Why Timber roofing batten and Marmite are in the same boat

Dec 19, 2016 Off Comments in General News by
Why Timber roofing batten and Marmite are in the same boat

What have timber roofing batten and Marmite got in common? Until recently, nothing. However, now, they are both in the same boat – figuratively speaking.

A couple of months ago, Marmite was proclaimed as the first casualty of Brexit after the media went into meltdown over a war of words that broke out between Marmite’s makers Unilever and supermarket giant Tesco.

Unilever demanded a price increase to offset the higher cost of imported goods – so Tesco announced it was withdrawing the product from sale because it felt the 10% rise was unacceptable.

The bun-fight was over in less than 24 hours, and three things happened as a result.

The first was that sales of Marmite actually went up by 61%, with reports that an extra 130,000 jars were sold in the immediate aftermath. I’m sure Unilever was secretly pleased that the Marmite brand was actually enhanced as a result of all the media attention.

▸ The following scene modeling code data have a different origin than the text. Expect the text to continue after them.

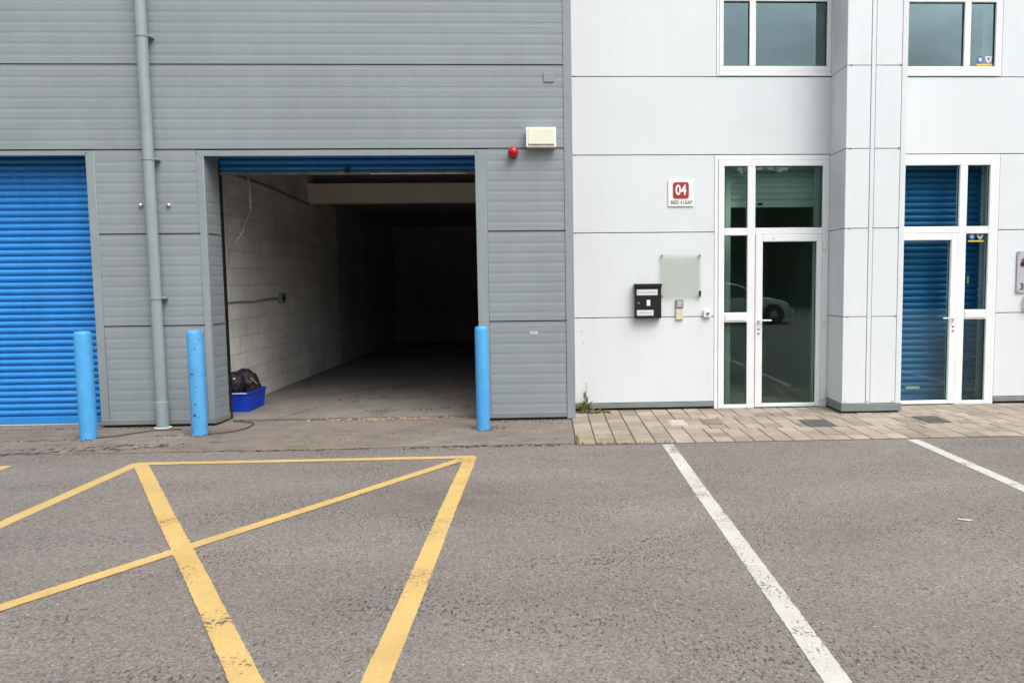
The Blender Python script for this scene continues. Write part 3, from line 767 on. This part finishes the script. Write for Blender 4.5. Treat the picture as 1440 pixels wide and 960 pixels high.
ss = empty('company_sign', (6.0, YW, 1.6), 'silver sign plate with red and orange emblem at the right edge', 'sign')
MB().box(5.748, 6.25, YW - .022, YW - .010, 1.382, 1.893, .002).build('plate', 'signgrey', ss)
for x, z in ((5.768, 1.873), (6.23, 1.873), (5.768, 1.402), (6.23, 1.402)): MB().lathe([(.011, 0), (.011, .028)], (x, YW, z), 'y', 12).build('standoff', 'greyplastic', ss)
b = MB().lathe([(.026, 0), (.034, .0), (.034, .003), (.026, .003)], (5.818, YW - .0222, 1.735), 'y', 22); b.lathe([(.012, 0), (.012, .003)], (5.818, YW - .0222, 1.735), 'y', 12)
b.box(5.80, 5.83, YW - .0255, YW - .0225, 1.765, 1.80); b.build('emblem', 'ink', ss)
MB().rings([[(5.80, yy, 1.766), (5.88, yy, 1.766), (5.87, yy, 1.81), (5.85, yy, 1.80), (5.845, yy, 1.865), (5.83, yy, 1.81)] for yy in (YW - .0258, YW - .0285)]).build('emblem_flame', 'signred', ss)
MB().rings([[(5.835, yy, 1.772), (5.90, yy, 1.772), (5.875, yy, 1.84), (5.85, yy, 1.80)] for yy in (YW - .0288, YW - .0305)]).build('emblem_flame', 'orange', ss)
text('3', .115, 5.812, YW - .0228, 1.455, 'numerals', 'ink', ss, .95, .003)
MB().box(5.845, 5.868, YW - .0235, YW - .0222, 1.418, 1.428).build('numerals', 'ink', ss)
bb = empty('bell_box', (5.90, YW, 1.18), 'pale box on the wall under the silver sign at the right edge', 'box')
MB().box(5.845, 5.97, YW - .05, YW, 1.178, 1.34, .006).build('body', 'upvc', bb)
MB().box(5.862, 5.953, YW - .055, YW - .0505, 1.20, 1.245, .002).build('button_plate', 'greyplastic', bb)

def stickers(x, z, label, where):
    o = empty('window_sticker', (x, YW + .027, z), label, 'sticker', 'warning stickers on the glass')
    yy = YW + .0285
    MB().lathe([(.043, 0), (.043, .001)], (x - .052, yy, z + .025), 'y', 20).build('blue_disc', 'sticker_blue', o)
    MB().lathe([(.024, .0012), (.024, .002)], (x - .052, yy, z + .025), 'y', 14).build('pictogram', 'paper', o)
    MB().rings([[(x + .005, q, z + .065), (x + .095, q, z + .065), (x + .085, q, z + .012), (x + .05, q, z - .02), (x + .015, q, z + .012)] for q in (yy, yy - .001)]).build('white_shield', 'paper', o)
    MB().rings([[(x + .035, q, z + .048), (x + .065, q, z + .048), (x + .05, q, z + .008)] for q in (yy - .0012, yy - .002)]).build('pictogram', 'ink', o)
    MB().box(x - .095, x + .100, yy - .001, yy, z - .045, z - .026).build('yellow_strip', 'sticker_yellow', o)
stickers(5.245, 2.058, 'warning sticker with yellow strip at the top of the right door sidelight', 0)
stickers(5.285, 4.165, 'warning sticker with yellow strip in the corner of the right upper window', 0)

# covers set in the paving
def cover(name, pts, mat, label, cat, lift=.015, rib=False):
    cx = sum(p[0] for p in pts) / 4; cy = sum(p[1] for p in pts) / 4
    o = empty(name, (cx, cy, 0), label, cat)
    x0, x1 = min(p[0] for p in pts), max(p[0] for p in pts); y0, y1 = min(p[1] for p in pts), max(p[1] for p in pts)
    MB().box(x0, x1, y0, y1, -.01, lift, .002).build('frame', mat, o)
    c = MB().box(x0 + .018, x1 - .018, y0 + .018, y1 - .018, lift + .0005, lift + .004, .001)
    if rib:
        n = 6
        for i in range(n): xx = x0 + .03 + (x1 - x0 - .06) * i / (n - 1); c.box(xx - .006, xx + .006, y0 + .03, y1 - .03, lift + .0045, lift + .008)
    c.build('lid', mat, o)
    return o
cover('drain_cover', [(2.755, 8.00), (3.065, 8.41)], 'iron', 'dark iron drain cover in the paving before the left door', 'drain cover', rib=True) if 0 else None
cover('drain_cover', [(2.755, 8.00), (3.065, 8.00), (3.065, 8.41), (2.755, 8.41)], 'iron', 'dark iron drain cover in the paving before the left glazed door', 'drain cover', rib=True)
cover('drain_cover', [(4.09, 8.07), (4.38, 8.07), (4.38, 8.49), (4.09, 8.49)], 'iron', 'dark iron drain cover in the paving right of the white pillar', 'drain cover', rib=True)
cover('access_cover', [(1.675, 8.24), (1.905, 8.24), (1.905, 8.57), (1.675, 8.57)], 'brown_cover', 'rusty brown access cover in the paving left of the glazed door', 'access cover')
cover('access_cover', [(1.31, 8.20), (1.50, 8.20), (1.50, 8.54), (1.31, 8.54)], 'palecover', 'small pale access cover in the paving below the mailbox', 'access cover')

# blue crate with black bags just inside the open bay
cr = empty('crate', (-3.90, 9.92, 0), 'blue plastic crate on the floor just inside the open bay', 'crate')
def crate_box(mb, x0, x1, y0, y1, z0, z1, t, flare):
    o = [(x0, y0), (x1, y0), (x1, y1), (x0, y1)]
    def ring(d, z): return [(x0 - d, y0 - d, z), (x1 + d, y0 - d, z), (x1 + d, y1 + d, z), (x0 - d, y1 + d, z)]
    mb.rings([ring(0, z0), ring(flare, z1), ring(flare - t, z1), ring(-t, z0 + t)], cap=True)
b = MB(); crate_box(b, -4.055, -3.745, 9.66, 10.17, .012, .245, .008, .022)
for i in range(6): b.box(-3.742, -3.728, 9.71 + i * .08, 9.716 + i * .08, .04, .21)
for i in range(4): b.box(-4.02 + i * .08, -4.014 + i * .08, 9.648, 9.660, .04, .21)
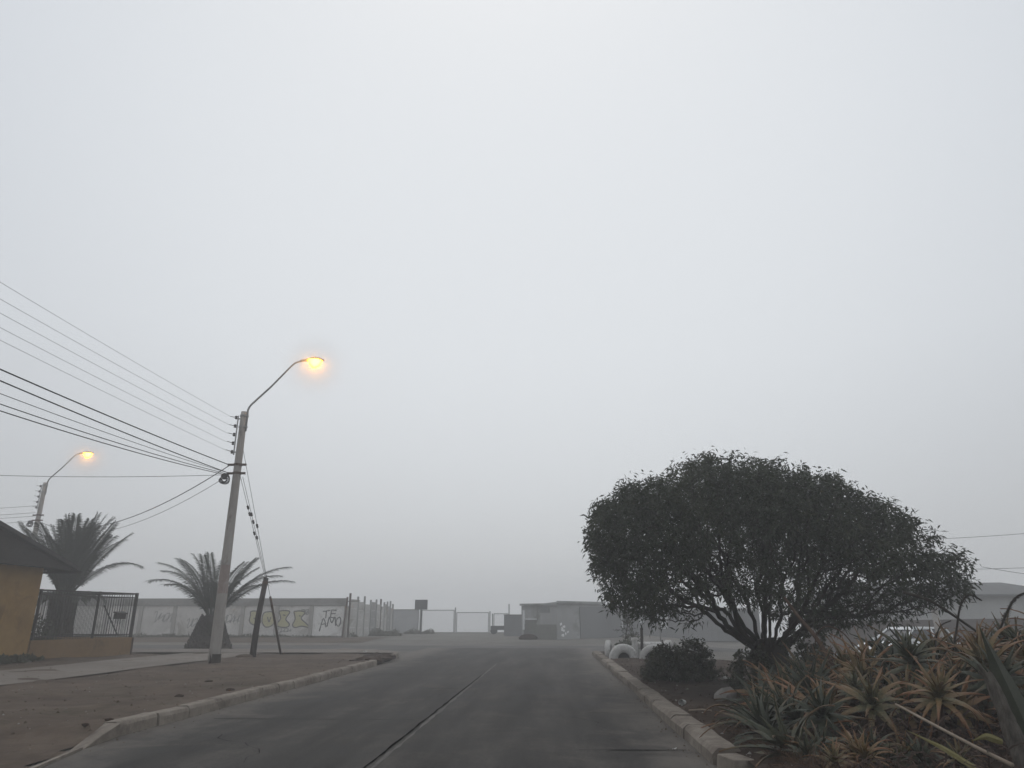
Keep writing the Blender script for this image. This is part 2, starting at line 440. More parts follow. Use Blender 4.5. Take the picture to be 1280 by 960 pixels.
for i, (y, x0, x1) in enumerate(((9.6, .3, 1.6), (13.2, .6, 1.6), (17.3, -3.0, -1.9), (21.5, -5.5, -2.4), (12.1, -5.4, -2.2))):
    strip('road_cross_joint', [(x0, y), (x1, y + .05)], .022, -.1235 , M['tar'], 10 + i, .015)
rr = random.Random(44)
for i in range(9):
    x, y = rr.uniform(-5.2, 1.3), rr.uniform(8.5, 24); P_ = [(x, y)]; a = rr.uniform(0, 6.28)
    for k in range(rr.randrange(4, 9)):
        a += rr.uniform(-.7, .7); x = min(1.5, max(-5.6, x + .3 * math.cos(a))); y += .3 * math.sin(a); P_.append((x, y))
    strip('road_crack', P_, .006, -.1245, M['tar'], 60 + i, .006)
# pebbles, clods and dry leaf scraps on the dirt: nobody could count them
def scatter(name, n, fx, mt, smin, smax, seed):
    rr = random.Random(seed); b = MB()
    for _ in range(n):
        x, y, z = fx(rr); s = smin + (smax - smin) * rr.random() ** 3
        a = rr.uniform(0, 6.28); vs = []
        for k in range(5):
            t = a + k * 1.2566; vs.append((x + s * rr.uniform(.6, 1.1) * math.cos(t), y + s * rr.uniform(.6, 1.1) * math.sin(t), z - .004))
        vs.append((x + rr.uniform(-.3, .3) * s, y, z + s * rr.uniform(.4, .9)))
        b.add(vs, [(0, 1, 5), (1, 2, 5), (2, 3, 5), (3, 4, 5), (4, 0, 5)])
    o = b.build(name, mt, origin=(0, 0, 0)); o['kind'] = 'stuff'; return o
def fl(rr):
    while True:
        y = 7 + 24 * rr.random() ** 1.4; x = rr.uniform(-18, -6.2)
        if not (-15.1 < x < -11.6) or rr.random() < .12: return x, y, lz(x, y) + (.045 if -15 < x < -11.7 else 0)
tag(scatter('pebbles', 2600, fl, M['dirt'], .008, .04, 21), 'small clods and pebbles on the left dirt verge', 'pebbles')
def fr(rr):
    while True:
        y = 7 + 26 * rr.random() ** 1.3; x = 2.05 + 5 * rr.random() ** 1.3
        if med(x, y): return x, y, mz(x, y)
tag(scatter('verge_gravel', 500, fl, M['rock'], .008, .03, 25), 'pale gravel strewn over the left dirt verge', 'gravel')
tag(scatter('soil_clods', 2600, fr, M['dirt_red'], .01, .05, 22), 'dark soil clods and scraps on the right median', 'clods')
tag(scatter('gravel', 260, fr, M['rock'], .01, .045, 23), 'pale gravel strewn over the dark median soil', 'gravel')
def fg(rr):
    y = rr.uniform(8, 31); s = rr.random()
    x = 1.68 - .35 * rr.random() ** 2.5 if s < .6 else -5.85 + .4 * rr.random() ** 2.5
    return x, y, -.13
tag(scatter('gutter_grit', 900, fg, M['dirt'], .006, .025, 24), 'grit and scraps lying in the gutters', 'grit')

# ------------------------------------------------------------------ leafy growth
def leaves(b, pts, dirs, n_each, ln, wd, spread, droop, rr):
    """small pointed leaves around each point"""
    for p, d in zip(pts, dirs):
        for _ in range(n_each):
            q = Vector(p) + Vector((rr.gauss(0, spread), rr.gauss(0, spread), rr.gauss(0, spread)))
            a = (Vector(d) * .7 + Vector((rr.gauss(0, .7), rr.gauss(0, .7), rr.gauss(0, .6) - droop))).normalized()
            s = a.cross(Vector((rr.gauss(0, 1), rr.gauss(0, 1), rr.gauss(0, 1)))).normalized()
            l = ln * rr.uniform(.6, 1.25); w = wd * rr.uniform(.7, 1.2)
            m = q + a * l * .45
            b.add([q, m + s * w * .5, q + a * l + Vector((0, 0, -l * .15)), m - s * w * .5], [(0, 1, 2, 3)])

def colonise(attr, seeds, influence, kill, step, grav, iters=140, jit=.15):
    """space colonisation: branches grow towards the attractor points"""
    pos = [np.array(p, float) for p, _ in seeds]; par = [q for _, q in seeds]
    A = np.array(attr); near = np.full(len(A), -1); nd = np.full(len(A), 1e9)
    def upd(i0):
        nonlocal near, nd
        N = np.array(pos[i0:])
        for c in range(0, len(N), 200):
            D = np.linalg.norm(A[:, None, :] - N[None, c:c + 200, :], axis=2)
            j = D.argmin(1); m = D[np.arange(len(A)), j]; better = m < nd
            nd[better] = m[better]; near[better] = j[better] + i0 + c
    upd(0)
    for it in range(iters):
        live = nd < influence
        if not live.any(): break
        idx = near[live]; dv = A[live] - np.array(pos)[idx]
        dv /= np.linalg.norm(dv, axis=1)[:, None] + 1e-9
        acc = {}
        for i, d in zip(idx, dv): acc[i] = acc.get(i, 0) + d
        n0 = len(pos)
        for i, d in acc.items():
            d = d / (np.linalg.norm(d) + 1e-9) + nrs.normal(0, jit, 3) + np.array([0, 0, grav]); d /= np.linalg.norm(d)
            pos.append(pos[i] + d * step); par.append(i)
        upd(n0)
        keep = nd > kill
        A = A[keep]; near = near[keep]; nd = nd[keep]
        if len(A) == 0 or len(pos) > 16000: break
    return np.array(pos), par

def skeleton_mesh(b, pos, par, tipr, expo, rmax, sides=5, minr=0):
    n = len(pos); r = np.full(n, 0.0); ch = [[] for _ in range(n)]
    for i, p in enumerate(par):
        if p is not None: ch[p].append(i)
    for i in range(n - 1, -1, -1):
        r[i] = tipr if not ch[i] else min(rmax, sum(r[c] ** expo for c in ch[i]) ** (1 / expo))
    for i in range(n):
        p = par[i]
        if p is None or r[i] < minr: continue
        gp = par[p] if par[p] is not None else p
        a, c = Vector(pos[p]), Vector(pos[i])
        r0 = min(r[p], r[i] * 1.35)
        b.tube([a - (c - a) * .12, c], [r0, r[i]], sides if r[i] > .012 else 3, cap=False)
    return r, ch

# --- the big tree by the kerb
TX, TY = 4.5, 16.0
top_prof = [(.78, 3.0), (.95, 3.75), (1.3, 3.98), (1.7, 4.32), (2.5, 4.63), (3.3, 4.78), (3.95, 4.82), (5.2, 4.58), (6.2, 4.14), (7.0, 3.72), (7.6, 3.3), (8.05, 2.8), (8.35, 2.2)]
bot_prof = [(.78, 2.85), (1.0, 2.0), (1.35, 1.42), (1.9, 1.1), (2.6, 1.3), (3.3, 1.2), (3.9, 1.35), (4.5, 1.3), (5.2, 1.1), (5.9, 1.05), (6.6, 1.15), (7.4, 1.35), (8.0, 1.65), (8.35, 1.9)]
def prof(t, x):
    if x <= t[0][0]: return t[0][1]
    for (a, za), (c, zc) in zip(t, t[1:]):
        if x <= c: return za + (zc - za) * (x - a) / (c - a)
    return t[-1][1]
def crown_pt(rr, shell):
    while True:
        x = rr.uniform(.85, 8.3); hd = 2.7 * math.sqrt(max(0, 1 - ((x - 4.7) / 4.15) ** 2)) + .15
        v = rr.uniform(-1, 1); y = TY + v * hd
        zt, zb = prof(top_prof, x), prof(bot_prof, x)
        k = math.sqrt(max(0, 1 - v * v)); mid = zb + (zt - zb) * .38
        zt = mid + (zt - mid) * k ** .75; zb = mid - (mid - zb) * k ** .5
        if zt - zb < .15: continue
        u = rr.random()
        if shell: u = 1 - .5 * u ** 1.3 if rr.random() < .6 else u
        z = zb + (zt - zb) * u
        # bare core around the fork
        if ((x - 4.4) / 1.05) ** 2 + ((y - TY) / 1.0) ** 2 + ((z - .8) / .72) ** 2 < 1: continue
        return (x, y, z)
def make_tree():
    rr = random.Random(31)
    root = empty('umbrella_tree', (TX, TY, 0), 'wide dark umbrella-shaped tree with low forking trunk on the right median', 'tree')
    def inside(x, y, z):
        hd = 2.75 * math.sqrt(max(0.01, 1 - ((x - 4.7) / 4.0) ** 2)) + .1; v = (y - TY) / hd
        if abs(v) > 1 or x < .84 or x > 8.35: return False
        zt, zb = prof(top_prof, x), prof(bot_prof, x); k = math.sqrt(1 - v * v); mid = zb + (zt - zb) * .38
        return mid - (mid - zb) * k ** .5 - .06 < z < mid + (zt - mid) * k ** .75 + .02 + .16 * math.sin(4.3 * x + 2.1 * y) * math.sin(3.7 * y - 2.9 * x)
    cl = [crown_pt(rr, True) for _ in range(150)]
    attr = []
    while len(attr) < 5600:
        c = rr.choice(cl); p = (c[0] + rr.gauss(0, .30), c[1] + rr.gauss(0, .30), c[2] + rr.gauss(0, .20))
        if p[2] > .75 and inside(*p): attr.append(p)
    attr += [crown_pt(rr, True) for _ in range(2000)]
    seeds = [((TX, TY, -.1), None), ((TX + .02, TY, .35), 0), ((TX - .08, TY, .74), 1)]
    for az, el, ln in ((175, 36, 1.25), (150, 55, 1.1), (100, 62, 1.1), (65, 50, 1.2), (20, 42, 1.3), (-5, 28, 1.4), (-50, 48, 1.2), (-100, 60, 1.0), (-140, 42, 1.25), (200, 52, 1.1), (40, 75, 1.0), (165, 42, 1.2), (5, 55, 1.2), (130, 38, 1.1), (-30, 36, 1.3), (185, 30, 1.2), (-75, 40, 1.1)):
        p = 2; a = R(az); nst = int(ln / .12)
        q = np.array(seeds[2][0]) + np.array([math.cos(a) * .1, math.sin(a) * .1, .0])
        for k in range(nst):
            e = R(el + (12 if k > nst / 2 else -6) + rr.uniform(-24, 24)); aa = a + rr.uniform(-.5, .5)
            q = q + .12 * np.array([math.cos(aa) * math.cos(e), math.sin(aa) * math.cos(e), math.sin(e)])
            seeds.append((tuple(q), p)); p = len(seeds) - 1
    pos, par = colonise(attr, seeds, 1.5, .135, .085, .0, 150, .25)
    b = MB(); r, ch = skeleton_mesh(b, pos, par, .005, 2.15, .165, 6)
    # flared trunk
    b.tube([(TX + .08, TY, -.15), (TX + .05, TY, .1), (TX + .02, TY, .4), (TX - .04, TY, .7), (TX - .08, TY, .98)], [.60, .46, .39, .41, .2], 12)
    for k in range(7):
        a = k * .9; b.tube([(TX + .22 * math.cos(a), TY + .22 * math.sin(a), .45), (TX + .34 * math.cos(a), TY + .34 * math.sin(a), .1), (TX + .6 * math.cos(a), TY + .6 * math.sin(a), -.08)], [.09, .1, .04], 7)
    b.build('trunk', M['bark'], root, smooth=True)
    L = MB(); P = []; D = []
    for i in range(3, len(pos)):
        if r[i] < .0125 and pos[i][2] > .98:
            x, y, z = pos[i]
            zt = prof(top_prof, x); zb = prof(bot_prof, x)
            u = (z - zb) / max(.3, zt - zb)
            edge = min(1, ((x - 4.7) / 4.1) ** 2 + ((y - TY) / 3.0) ** 2)
            dens = .48 + .52 * max(smooth(.5, .85, u), smooth(.45, .85, edge))
            dens *= 1 - .55 * smooth(6.2, 8.2, x)
            core = math.sin(x * 2.3 + 1) * math.sin(y * 2.1) * math.sin(z * 2.7 + x)
            dens *= .66 + .5 * (core > -.1)
            if rr.random() < dens:
                P.append(pos[i]); d = pos[i] - pos[par[i]]; D.append(d / (np.linalg.norm(d) + 1e-9))
    leaves(L, P, D, 14, .13, .035, .075, .45, rr)
    L.build('crown', M['tree_leaf'], root)
    return root
make_tree()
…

The second was that other supermarkets actually introduced higher price increases – with Morrisons reportedly putting up its price by 12%.

The third, and arguably most significant point, was the British public’s acceptance that price rises are an inevitable part of a post-Brexit Britain, at least in the short term – because of a range of factors, such as the fall in the value of the pound against currencies including the euro and the dollar.

So, what’s this got to do with timber roofing batten?

As we all know, the vast majority of timber used in UK construction is imported, and anything that comes over the water to the UK is going to be in the same boat as a whole host of other goods, including Marmite, and subject to pressures on cost prices.

Some of this cost has been absorbed by companies liaising with their supply chains and sharpening their pencils where they can – however this won’t always cover everything, and we’ve seen prices creeping up right across the construction industry on a wide range of products and raw materials.

What’s the answer?

Again, we look back to Marmite and see what Unilever has done. I’m sure one of the things that the makers of Marmite may have considered would have been to alter the recipe slightly and use cheaper ingredients to save on costs. However Marmite is a great British brand, and I’m sure consumers would quickly cotton on to any changes to their beloved spread. So Unilever will continue to do what it does best – making the best product it can.

And, as a company that has fast become the UK’s first choice for roofing battens because of the quality and reputation of our flagship Premium Gold Batten, that’s what we’re doing as well.

Some manufacturers may take the gamble, however we’re not prepared to mess with a winning formula – because we can’t afford to. And this is precisely because so many UK roofers depend on Premium Gold to be compliant with the new roofing regulations that came in as part of the introduction of BS5534 a couple of years ago.

The industry has adapted well to the standard, and we all know what we’re doing. We know that BS-graded batten must have the number of the Standard marked on it – in this case, BS5534 – and not any other BS number. We also know that marked on a fully graded BS5534 batten is a code to identify which wood species has been used to make the batten. So, there is another Standard – BSEN13556 – which tells the producer which ‘letter code’ relates to which type of wood that has been used. BS5534 states that such letter codes must be stamped onto each fully graded BS Batten, as part of their required marking. So you should look for either ‘WPCA’ – which denotes spruce – or ‘PNSY’ – which denotes pine. Very often, however, since both species may be used in the same parcel, you will see graded battens stamped with the letters ‘PNSY/WPCA’ – which means that they may be made from either type of wood, which is perfectly acceptable.

It’s always worth recapping because it serves as a reminder of how companies such as SR Timber have been at the forefront on raising standards on the quality, performance and durability of timber roofing batten. And at a time when we’re all feeling a bit of a pinch, roofers can rely on our market-leading Premium Gold to be genuine value for money because, after all, you get what you pay for. And our batten comes with a 60-year warranty against insect attack and wood rotting fungi (if installed correctly above dpc level in buildings) – now that’s one thing the guys at Marmite can’t do!